Friday, March 23, 2012

Taking the Scenic Route

As the recession loosens it's icy grip on the economy, I find myself making more and more trips down to the NYC area for weddings and Bar Mitzvah's. I'm not complaining but it is taking a toll on my car and my gas card. With the PhotoNorthEast conference getting under way tomorrow in Woodcliff, NJ, I thought this would be the perfect opportunity to take the train down to NYC since I won't need my car to follow a bride around.

The trip itself took about two hours longer than it would have by car, but it was well worth it. It's hard to sleep, surf the internet, read and eat while behind the wheel, although I have seen some people doing it, including on more than one occasion, a woman putting on make up and changing outfits behind the wheel. It was a nice, relaxing ride in ultra wide seats that recline complete with a leg rest like a Laz-e-boy recliner. If you're in a rush, take a plane. We had to crawl behind several freight trains and creep through construction zones, nevertheless, we arrived at Penn Station a few minutes early.

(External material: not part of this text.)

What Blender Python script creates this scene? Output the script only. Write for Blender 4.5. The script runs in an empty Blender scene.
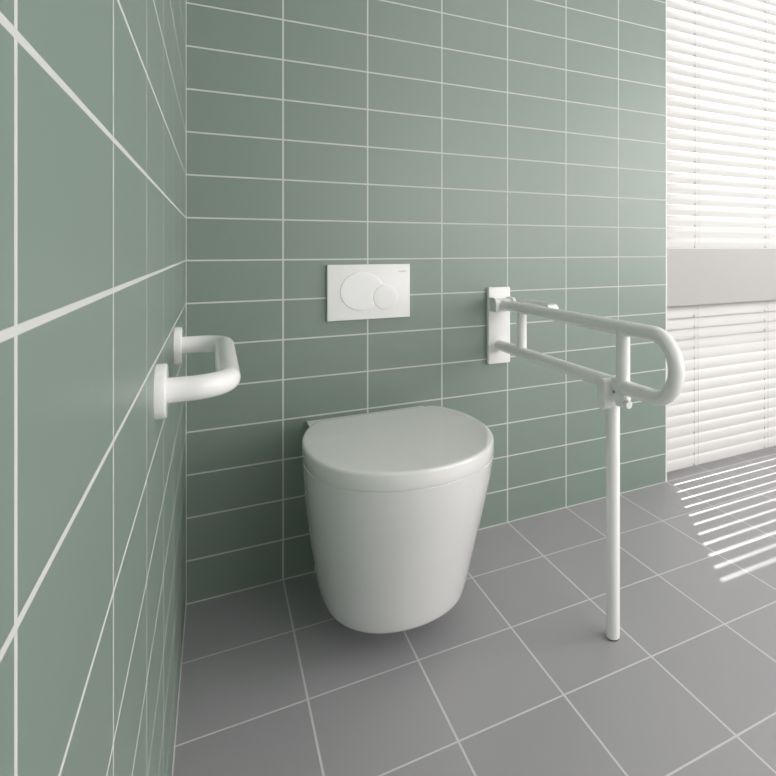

The ride from Rochester to Albany was uneventful with monotonous scenery of farms and small towns. It's pretty for the first hour until the weight of my eye lids took over. Once in Albany, the train splits in half with some of the cars continuing east to Boston while the back half of the train turned south toward New York City with a new engine. That's where the trip got exciting. The entire length from Albany to NYC goes right along the Hudson River, passing some of the most amazing scenery anywhere in the country. At times you could see the 4,000 foot peaks of the Catskill Mountains looming in the distance. We also passed numerous bridges crossing the river, including my favorite, the Bear Mountain Bridge which is wedged between two mountains in the section of the river called The Narrows.

If you take this trip, be sure to sit on the right side of the train going south. I made the mistake of choosing the left side in Rochester and by the time I thought of it, all the seats were taken. It was so frustrating seeing people closing their curtains to keep the sun out, missing the unbelievable view.

I wasn't left without things to see though out the left side of the train. A long time question was finally answered for me out the left side. "What happens to all the old refrigerators when people get new ones?" Now I know. They get thrown off a cliff along the train tracks, along with pieces of cars, strollers and occasional sail boat. If I were going to get rid of a sail boat I would sink it instead of hauling it 200 miles in land to launch it off a cliff. It seems that there is a strip of land between train tracks and the rest of the world that is no mans land. It is filled with garbage, storm debris, old house chimneys and foundations, oh, and a wild turkey.